The Church accomplished well the task of training the people to patriotism, charity, social order, and sexual restraint. Mme. de Staël reported in 1804: “You never met a beggar…. The charitable establishments are regulated with great order and liberality. Everything bears the mark of a parental, wise, and religious government.”11 Sexual morals were fairly firm among the commonalty, much looser in the upper classes, where the men had mistresses and the wives had lovers. Beethoven, Thayer tells us, protested against “the practice, not uncommon in the Vienna of his time, of living with an unmarried woman as a wife.”12 But family unity was usual, and parental authority was maintained. Manners were genial, and gave little welcome to revolutionary sentiments. Beethoven wrote, on August 2, 1794: “It is my belief that as long as the Austrian has his dark beer and sausage he will not revolt.”13

The typical Viennese preferred to be entertained rather than reformed. He readily surrendered his kreuzers or groschen (pennies) for simple amusements, such as watching Niklos Roger, “the incombustible Spaniard,” who claimed to be immune to fire.14 If he could spare a bit more he might play billiards or bowl. Vienna and its outskirts abounded in cafés—so called from the coffee that was now rivaling beer as the favorite drink.
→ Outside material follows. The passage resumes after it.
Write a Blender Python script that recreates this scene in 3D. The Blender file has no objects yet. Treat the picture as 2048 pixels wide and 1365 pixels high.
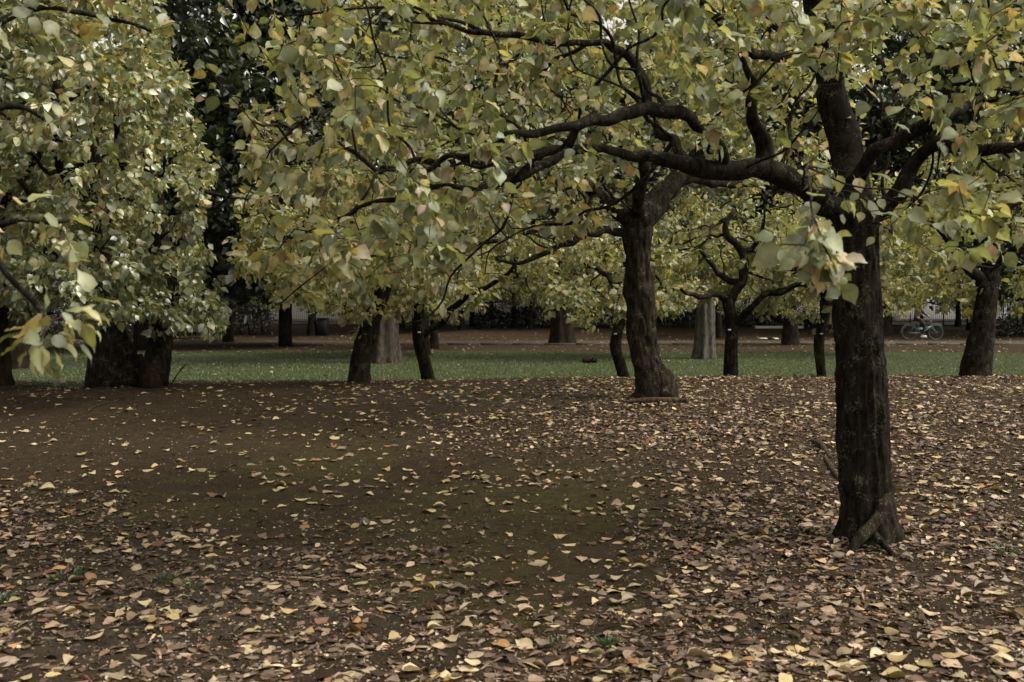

These were the clubs of the poor; Viennese of ascending status went to Bierhallen, which had gardens and fine rooms; the well-to-do could lose their money in gambling halls, or go to a masquerade ball—perhaps in the Redoutensaal, where hundreds of couples could dance at the same time. Even before the days of Johann Strauss (1804–49) the men and women of Vienna lived to dance. The restrained and stately minuet was yielding to the waltz; now the man might enjoy electric contact with his severed half, and lead her into the exciting whirl that had given the dance its name. The Church protested, and forgave.